Enhanced High-Temperature Cycling Stability of Garnet-Based All Solid-State Lithium Battery Using a Multi-Functional Catholyte Buffer Layer

Abstract The pursuit of safer and high-performance lithium-ion batteries (LIBs) has triggered extensive research activities on solid-state batteries, while challenges related to the unstable electrode–electrolyte interface hinder their practical implementation. Polymer has been used extensively to improve the cathode-electrolyte interface in garnet-based all-solid-state LIBs (ASSLBs), while it introduces new concerns about thermal stability. In this study, we propose the incorporation of a multi-functional flame-retardant triphenyl phosphate additive into poly(ethylene oxide), acting as a thin buffer layer between LiNi 0.8 Co 0.1 Mn 0.1 O 2 (NCM811) cathode and garnet electrolyte.

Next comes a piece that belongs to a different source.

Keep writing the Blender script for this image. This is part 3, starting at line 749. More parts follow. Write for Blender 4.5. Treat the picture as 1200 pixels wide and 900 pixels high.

Through electrochemical stability tests, cycling performance evaluations, interfacial thermal stability analysis and flammability tests, improved thermal stability (capacity retention of 98.5% after 100 cycles at 60 °C, and 89.6% after 50 cycles at 80 °C) and safety characteristics (safe and stable cycling up to 100 °C) are demonstrated. Based on various materials characterizations, the mechanism for the improved thermal stability of the interface is proposed. The results highlight the potential of multi-functional flame-retardant additives to address the challenges associated with the electrode–electrolyte interface in ASSLBs at high temperature. Efficient thermal modification in ASSLBs operating at elevated temperatures is also essential for enabling large-scale energy storage with safety being the primary concern.